M. Sulte dit, dans un endroit de son ouvrage :

« Avec des gens qui ne se gênent pas, dit un proverbe, il ne faut point se gêner : les Jésuites ont joué leur rôle ici à notre détriment : ils n’ont pas de titre à l’impunité. »

Tous les vrais Canadiens-Français diront : Nous devons une dette, dette immense, de reconnaissance aux Jésuites ; vous les outragez de la façon la plus grossière, M. Sulte, et cela en notre nom ; on ne doit pas, on ne peut pas se gêner avec vous et vous ne devez pas jouir d’une impunité qui comporterait, de notre part, une infâme lâcheté.
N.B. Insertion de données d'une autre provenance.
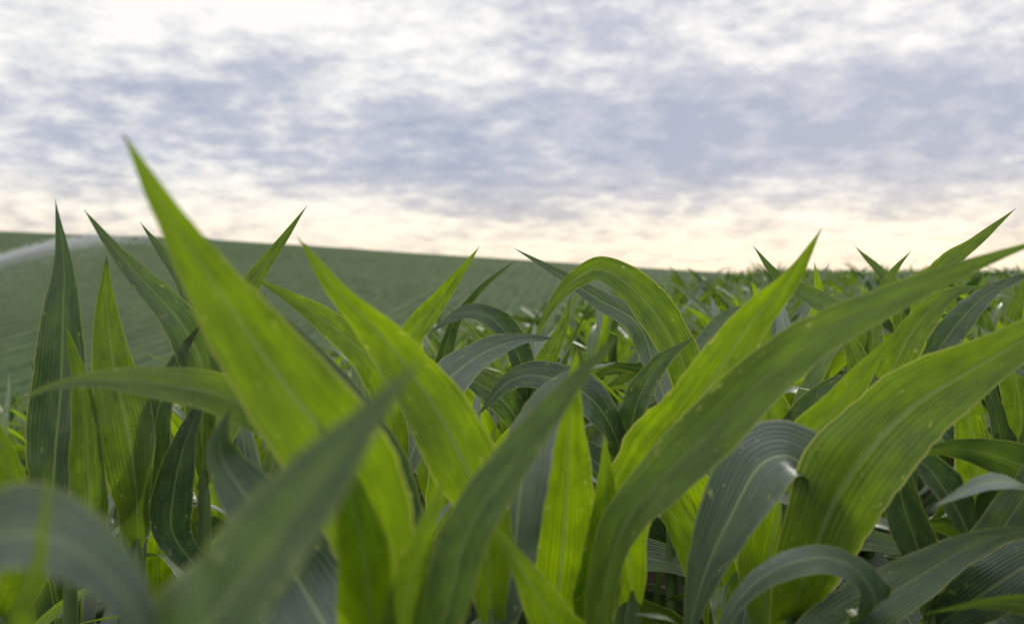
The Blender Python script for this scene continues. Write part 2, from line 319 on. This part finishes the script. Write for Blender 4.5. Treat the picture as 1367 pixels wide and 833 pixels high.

Déjà de nobles protestations se sont produites, parmi lesquelles il faut noter celles de M. Thomas Chapais, et du Cercle catholique de Québec. Il en viendra encore d’autres, je l’espère : on ne doit pas pouvoir impunément se moquer de l’intelligence et du cœur d’un peuple qui connaît le prix de la reconnaissance.[2]

L’idée mère du livre de M. Sulte, c’est qu’avant lui personne n’a compris l’histoire du Canada. C’est lui qui, entre autres choses, a découvert les habitants : il en a fait son bien, sa propriété. Avant lui, on n’en parlait pas ; après lui, probablement, il ne sera plus permis d’en parler. Il met cette idée à toutes les sauces, elle revient partout où c’est lui qui tient la parole dans son livre. Il ne laisse pas même à son lecteur le plaisir de reconnaître cette belle découverte, il y met l’étiquette, toujours, sans se lasser. Cela remet en mémoire l’anecdote de ce peintre qui, ayant voulu représenter le roi des airs et n’ayant pas réussi, écrivit au bas de son tableau : « C’est un aigle. »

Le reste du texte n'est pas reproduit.